WORK TO BE COMPLETED
Set down the listing below verbatim, but only from its first line through the line containing "w.node_tree.nodes['Background'].inputs[1].default_value = 1.0".

DATASET EXTRACT
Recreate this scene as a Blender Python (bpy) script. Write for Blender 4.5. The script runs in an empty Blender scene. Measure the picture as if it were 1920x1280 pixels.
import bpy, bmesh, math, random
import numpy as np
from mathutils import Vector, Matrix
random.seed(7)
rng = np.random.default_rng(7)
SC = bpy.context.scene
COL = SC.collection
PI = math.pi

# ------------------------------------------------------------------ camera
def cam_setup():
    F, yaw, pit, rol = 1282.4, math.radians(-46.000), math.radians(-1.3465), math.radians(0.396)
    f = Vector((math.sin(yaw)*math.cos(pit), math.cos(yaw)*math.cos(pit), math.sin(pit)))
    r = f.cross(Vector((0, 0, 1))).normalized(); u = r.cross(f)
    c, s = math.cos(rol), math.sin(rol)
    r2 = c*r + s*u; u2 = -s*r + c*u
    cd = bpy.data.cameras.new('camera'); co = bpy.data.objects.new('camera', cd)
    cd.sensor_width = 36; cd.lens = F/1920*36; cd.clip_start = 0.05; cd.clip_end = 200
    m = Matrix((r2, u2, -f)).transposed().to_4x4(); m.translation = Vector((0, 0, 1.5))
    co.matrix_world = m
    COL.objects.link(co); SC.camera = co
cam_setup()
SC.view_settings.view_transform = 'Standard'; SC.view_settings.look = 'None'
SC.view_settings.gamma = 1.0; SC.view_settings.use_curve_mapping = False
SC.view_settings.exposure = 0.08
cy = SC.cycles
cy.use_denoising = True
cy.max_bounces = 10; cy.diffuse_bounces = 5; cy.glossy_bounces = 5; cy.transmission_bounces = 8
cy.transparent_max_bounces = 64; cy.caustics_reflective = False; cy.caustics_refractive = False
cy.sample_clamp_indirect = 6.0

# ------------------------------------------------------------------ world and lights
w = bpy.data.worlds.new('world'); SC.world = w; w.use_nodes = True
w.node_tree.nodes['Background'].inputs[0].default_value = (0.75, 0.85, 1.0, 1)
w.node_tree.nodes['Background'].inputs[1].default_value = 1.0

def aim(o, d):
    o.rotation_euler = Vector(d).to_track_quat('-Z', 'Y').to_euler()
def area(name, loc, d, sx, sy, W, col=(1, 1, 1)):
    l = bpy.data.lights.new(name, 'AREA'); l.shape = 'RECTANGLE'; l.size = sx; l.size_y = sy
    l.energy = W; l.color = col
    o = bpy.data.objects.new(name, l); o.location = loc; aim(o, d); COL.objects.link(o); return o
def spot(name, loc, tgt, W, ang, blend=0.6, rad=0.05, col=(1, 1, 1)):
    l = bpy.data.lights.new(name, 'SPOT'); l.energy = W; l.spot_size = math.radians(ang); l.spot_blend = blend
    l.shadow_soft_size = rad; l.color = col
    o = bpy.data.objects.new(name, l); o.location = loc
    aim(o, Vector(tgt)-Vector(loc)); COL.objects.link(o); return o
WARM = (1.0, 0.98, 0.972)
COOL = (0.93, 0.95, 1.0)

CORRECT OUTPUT
Recreate this scene as a Blender Python (bpy) script. Write for Blender 4.5. The script runs in an empty Blender scene. Measure the picture as if it were 1920x1280 pixels.
import bpy, bmesh, math, random
import numpy as np
from mathutils import Vector, Matrix
random.seed(7)
rng = np.random.default_rng(7)
SC = bpy.context.scene
COL = SC.collection
PI = math.pi

# ------------------------------------------------------------------ camera
def cam_setup():
    F, yaw, pit, rol = 1282.4, math.radians(-46.000), math.radians(-1.3465), math.radians(0.396)
    f = Vector((math.sin(yaw)*math.cos(pit), math.cos(yaw)*math.cos(pit), math.sin(pit)))
    r = f.cross(Vector((0, 0, 1))).normalized(); u = r.cross(f)
    c, s = math.cos(rol), math.sin(rol)
    r2 = c*r + s*u; u2 = -s*r + c*u
    cd = bpy.data.cameras.new('camera'); co = bpy.data.objects.new('camera', cd)
    cd.sensor_width = 36; cd.lens = F/1920*36; cd.clip_start = 0.05; cd.clip_end = 200
    m = Matrix((r2, u2, -f)).transposed().to_4x4(); m.translation = Vector((0, 0, 1.5))
    co.matrix_world = m
    COL.objects.link(co); SC.camera = co
cam_setup()
SC.view_settings.view_transform = 'Standard'; SC.view_settings.look = 'None'
SC.view_settings.gamma = 1.0; SC.view_settings.use_curve_mapping = False
SC.view_settings.exposure = 0.08
cy = SC.cycles
cy.use_denoising = True
cy.max_bounces = 10; cy.diffuse_bounces = 5; cy.glossy_bounces = 5; cy.transmission_bounces = 8
cy.transparent_max_bounces = 64; cy.caustics_reflective = False; cy.caustics_refractive = False
cy.sample_clamp_indirect = 6.0

# ------------------------------------------------------------------ world and lights
w = bpy.data.worlds.new('world'); SC.world = w; w.use_nodes = True
w.node_tree.nodes['Background'].inputs[0].default_value = (0.75, 0.85, 1.0, 1)
w.node_tree.nodes['Background'].inputs[1].default_value = 1.0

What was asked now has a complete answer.